(3 of 3)
To address the chain's problems, Nakasone's predecessor last January ballyhooed "Concept 2000," a revitalization plan calling for, among other things, less cluttered, brighter, cleaner stores. But only a month later, Nakasone took over, and in September he replaced the plan with something he calls "C-3." (Don't ask.) It targets service improvements as well as inventory reductions. It promises a $500,000-a-store renovation that will include an oval "racetrack" layout providing 18% more selling space. And it envisions a diversification into products such as clothing and electronics, which Nakasone hopes will attract more customers outside the busy holiday season.
Industry analysts are skeptical, especially about the diversification plans. "If there's one thing I can tell you about apparel, it's that we do not need any more capacity in the U.S.," says Peter Caruso, a Merrill Lynch analyst who covers Toys "R" Us. Caruso also doubts that the company's dubious reputation for service will attract many buyers of electronics, who want sales personnel with up-to-date knowledge of competing products' features.
Nakasone counters that the naysayers underestimate his company's strengths. "We have an enormously strong brand," he says. "The idea that we're on the balls of our ass is ridiculous. We are a very profitable company." To be sure, Toys "R" Us last year posted earnings of $490 million on revenues of $11 billion. But it is the trends in market share and earnings that have analysts concerned. Earnings for the most recent quarter were just 5[cents] a share, down from 13[cents] a year ago.

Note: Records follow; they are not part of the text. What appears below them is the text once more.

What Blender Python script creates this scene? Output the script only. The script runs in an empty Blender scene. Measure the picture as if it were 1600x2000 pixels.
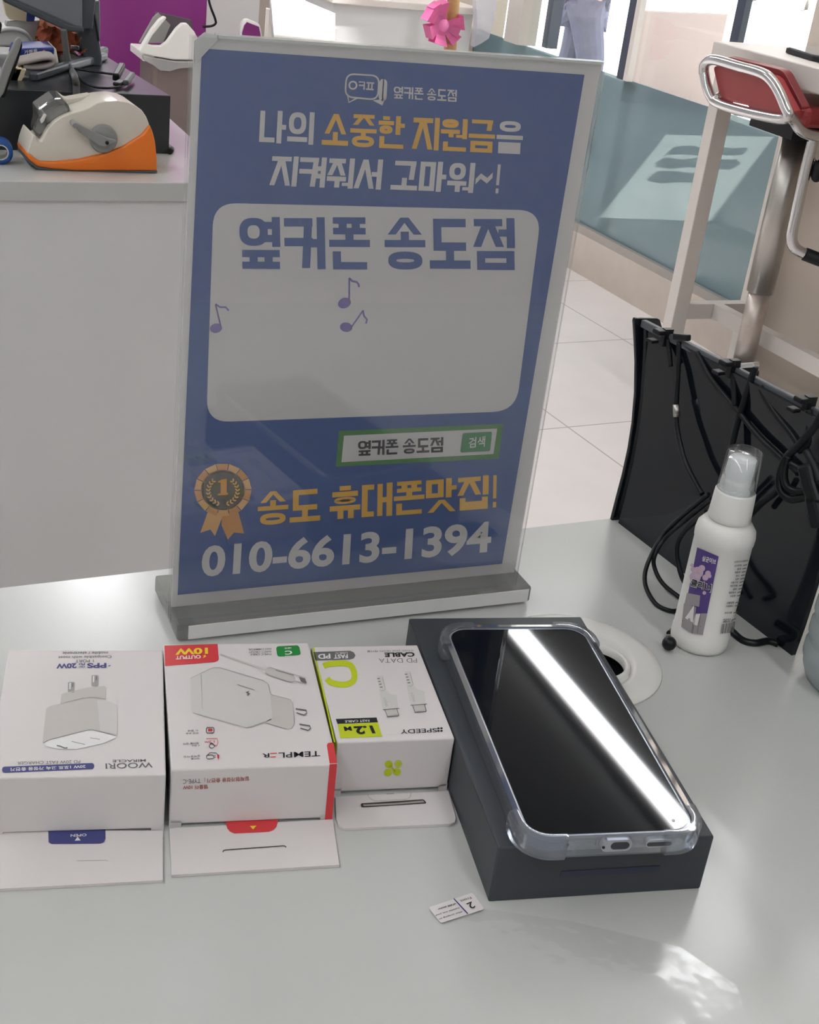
import bpy, bmesh, math, random
from mathutils import Vector, Matrix
random.seed(7)
S = bpy.context.scene
COL = S.collection
T = 0.74                                   # height of the counter top above the floor

# ------------------------------------------------------------------ camera
FOC = 2558.6
CAM = Vector((-0.2582, -0.6033, 0.3864 + T))
PITCH, YAW, ROLL = 0.4552, 0.4458, 0.1279
FW = Vector((math.sin(YAW)*math.cos(PITCH), math.cos(YAW)*math.cos(PITCH), -math.sin(PITCH)))
_r = Vector((math.cos(YAW), -math.sin(YAW), 0)); _u = _r.cross(FW)
RT = math.cos(ROLL)*_r + math.sin(ROLL)*_u
UP = -math.sin(ROLL)*_r + math.cos(ROLL)*_u
cd = bpy.data.cameras.new('camera'); cam = bpy.data.objects.new('camera', cd); COL.objects.link(cam)
cd.sensor_fit = 'VERTICAL'; cd.sensor_height = 24.0; cd.lens = FOC/2000*24.0
cd.clip_start = 0.02; cd.clip_end = 300
M = Matrix((RT, UP, -FW)).transposed().to_4x4(); M.translation = CAM
cam.matrix_world = M; S.camera = cam

# ------------------------------------------------------------------ world, sun, lights, exposure
S.view_settings.view_transform = 'Standard'; S.view_settings.look = 'None'
S.view_settings.gamma = 1.0; S.view_settings.use_curve_mapping = False
S.view_settings.exposure = 0.55
W = bpy.data.worlds.new('sky'); S.world = W; W.use_nodes = True
bg = W.node_tree.nodes['Background']; bg.inputs[0].default_value = (0.93, 0.96, 1.0, 1); bg.inputs[1].default_value = 1.7
SUN = Vector((0.30, 0.20, 0.93)).normalized()
sl = bpy.data.lights.new('sun', 'SUN'); sl.energy = 18; sl.angle = 0.006; sl.color = (1, .96, .9)
so = bpy.data.objects.new('sun', sl); COL.objects.link(so); so.rotation_euler = SUN.to_track_quat('Z', 'Y').to_euler(); so.location = (8, 8, 12)
LAMP = 10.0                                  # emission of the ceiling strips
def spot(name, loc, aim, energy, size, blend=.15, rad=.02):
    l = bpy.data.lights.new(name, 'SPOT'); l.energy = energy; l.spot_size = size; l.spot_blend = blend; l.shadow_soft_size = rad
    o = bpy.data.objects.new(name, l); COL.objects.link(o); o.location = loc
    o.rotation_euler = (Vector(loc)-Vector(aim)).to_track_quat('Z', 'Y').to_euler(); return o
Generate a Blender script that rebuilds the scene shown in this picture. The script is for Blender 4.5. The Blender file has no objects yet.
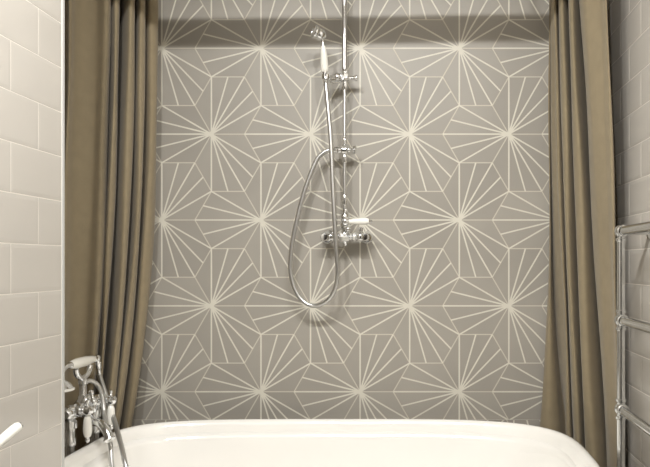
import bpy, bmesh, math, random
from mathutils import Vector, Matrix

random.seed(7)
S = bpy.context.scene
COL = S.collection
PI = math.pi
H = 1.12            # camera height
F = 702.0           # focal length in pixels of the 650 px frame
CX, CY = 418.0, 263.0   # principal point


def P(px, py, d):
    """world point seen at pixel (px, py) at depth d"""
    return Vector(((px - CX) * d / F, d, H - (py - CY) * d / F))


# ------------------------------------------------------------------ materials
def srgb(r, g, b):
    def f(c):
        c /= 255.0
        return c / 12.92 if c <= 0.04045 else ((c + 0.055) / 1.055) ** 2.4
    return (f(r), f(g), f(b), 1.0)


def mat(name, col, rough=0.5, metal=0.0, spec=0.5, var=0.0, vscale=8.0, bump=0.0, bscale=200.0,
        sheen=0.0, coat=0.0, tone=False):
    m = bpy.data.materials.new(name)
    m.use_nodes = True
    nt = m.node_tree
    b = nt.nodes['Principled BSDF']
    b.inputs['Base Color'].default_value = col
    b.inputs['Roughness'].default_value = rough
    b.inputs['Metallic'].default_value = metal
    b.inputs['Specular IOR Level'].default_value = spec
    if sheen:
        b.inputs['Sheen Weight'].default_value = sheen
    if coat:
        b.inputs['Coat Weight'].default_value = coat
        b.inputs['Coat Roughness'].default_value = 0.05
    tc = nt.nodes.new('ShaderNodeTexCoord')
    if var or tone:
        n = nt.nodes.new('ShaderNodeTexNoise')
        n.inputs['Scale'].default_value = vscale
        n.inputs['Detail'].default_value = 5.0
        nt.links.new(tc.outputs['Object'], n.inputs['Vector'])
        mr = nt.nodes.new('ShaderNodeMapRange')
        mr.inputs['From Min'].default_value = 0.3
        mr.inputs['From Max'].default_value = 0.7
        mr.inputs['To Min'].default_value = 1.0 - var
        mr.inputs['To Max'].default_value = 1.0 + var
        nt.links.new(n.outputs['Fac'], mr.inputs['Value'])
        src = mr.outputs['Result']
        if tone:
            at = nt.nodes.new('ShaderNodeAttribute')
            at.attribute_name = 'tone'
            mu = nt.nodes.new('ShaderNodeMath')
            mu.operation = 'MULTIPLY'
            nt.links.new(src, mu.inputs[0])
            nt.links.new(at.outputs['Fac'], mu.inputs[1])
            src = mu.outputs[0]
        mx = nt.nodes.new('ShaderNodeVectorMath')
        mx.operation = 'SCALE'
        mx.inputs[0].default_value = col[:3]
        nt.links.new(src, mx.inputs['Scale'])
        nt.links.new(mx.outputs[0], b.inputs['Base Color'])
    if bump:
        n2 = nt.nodes.new('ShaderNodeTexNoise')
        n2.inputs['Scale'].default_value = bscale
        n2.inputs['Detail'].default_value = 3.0
        nt.links.new(tc.outputs['Object'], n2.inputs['Vector'])
        bp = nt.nodes.new('ShaderNodeBump')
        bp.inputs['Strength'].default_value = bump
        bp.inputs['Distance'].default_value = 0.002
        nt.links.new(n2.outputs['Fac'], bp.inputs['Height'])
        nt.links.new(bp.outputs[0], b.inputs['Normal'])
    return m


M_hex = mat('encaustic_grey', srgb(161, 156, 147), rough=0.42, spec=0.4, var=0.05, vscale=5.0, tone=True)
M_line = mat('encaustic_cream', srgb(215, 211, 198), rough=0.45, spec=0.4, var=0.03, vscale=20)
M_joint = mat('pale_joint', srgb(200, 194, 180), rough=0.7)
M_metro = mat('glazed_metro_tile', srgb(200, 195, 187), rough=0.16, spec=0.5, var=0.015, vscale=6, bump=0.05, bscale=14)
M_grout = mat('metro_grout', srgb(228, 223, 214), rough=0.8)
M_trim = mat('tile_trim', srgb(198, 198, 195), rough=0.5)
M_added_door = mat('added_door_dark', srgb(62, 50, 42), rough=0.4, var=0.15, vscale=3)
M_grey = mat('grey_paint', srgb(98, 94, 90), rough=0.7, var=0.01)
M_white = mat('white_paint', srgb(236, 232, 224), rough=0.75, var=0.01)
M_floor = mat('floor_stone', srgb(96, 91, 85), rough=0.4, var=0.08, vscale=4)
M_enamel = mat('bath_enamel', srgb(244, 242, 237), rough=0.12, spec=0.5, coat=0.4, var=0.005)
M_chrome = mat('chrome', (0.88, 0.89, 0.90, 1), rough=0.13, metal=1.0, var=0.01)
M_chrome_s = mat('satin_chrome', (0.68, 0.68, 0.67, 1), rough=0.3, metal=1.0, var=0.02)
M_rail = mat('polished_rail_chrome', (0.72, 0.73, 0.73, 1), rough=0.12, metal=1.0, var=0.01)
M_porc = mat('porcelain', srgb(247, 245, 237), rough=0.15, coat=0.5, var=0.01)
M_cloth = mat('olive_cloth', srgb(144, 131, 106), rough=0.85, spec=0.2, var=0.05, vscale=30, bump=0.25, bscale=420, sheen=0.15)
M_dark = mat('dark_gap', srgb(60, 58, 55), rough=0.5)


def emis(name, col, st):
    m = bpy.data.materials.new(name)
    m.use_nodes = True
    b = m.node_tree.nodes['Principled BSDF']
    b.inputs['Base Color'].default_value = (0.9, 0.9, 0.88, 1)
    b.inputs['Emission Color'].default_value = col
    b.inputs['Emission Strength'].default_value = st
    return m


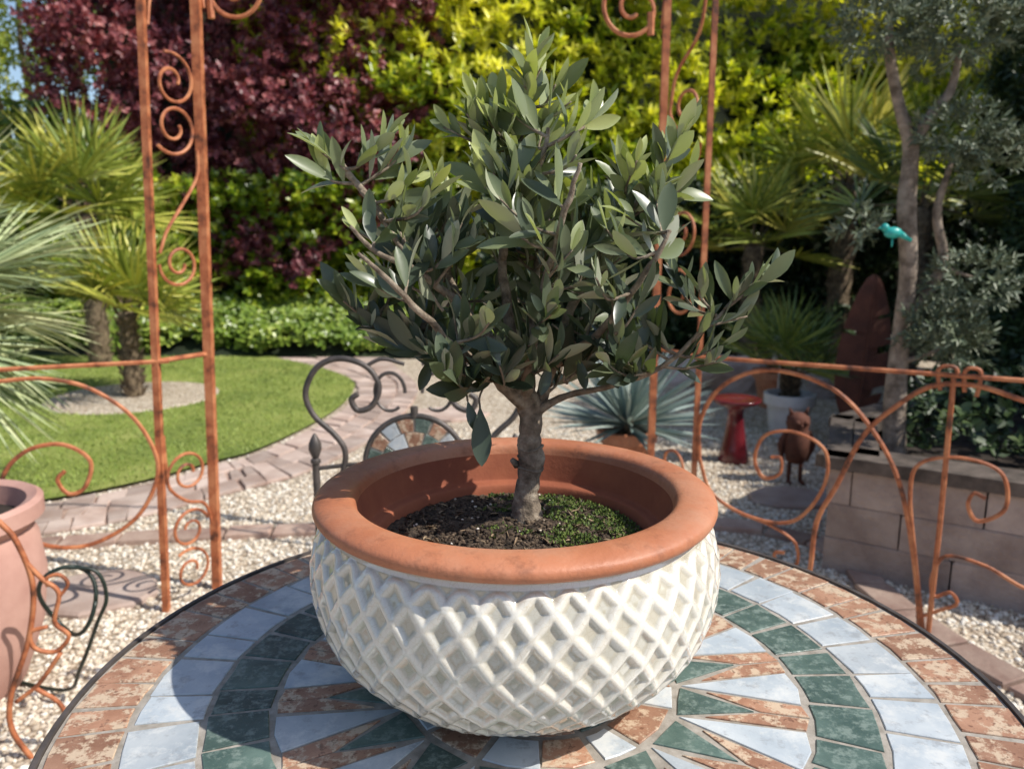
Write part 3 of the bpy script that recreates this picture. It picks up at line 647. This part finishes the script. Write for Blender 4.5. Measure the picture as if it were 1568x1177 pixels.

One reason can be seen at 3:15 on a sunny weekday afternoon at KidsWorld, a two-acre Toys "R" Us superstore in Elizabeth, N.J. There are barely a dozen cars in the parking lot. The aisles inside the store are spacious, well lighted--and empty. A row of 20 cash registers stands idle while a lone clerk in a red apron and braids rings up a diaper sale for Kim Essen, 29, and daughters Samantha, 21 months, and Alana, 6 months. As Kim wheels her cart out of the store, she turns and says, "I like shopping here because it's always empty." That's one competitive advantage that Nakasone will be glad to lose.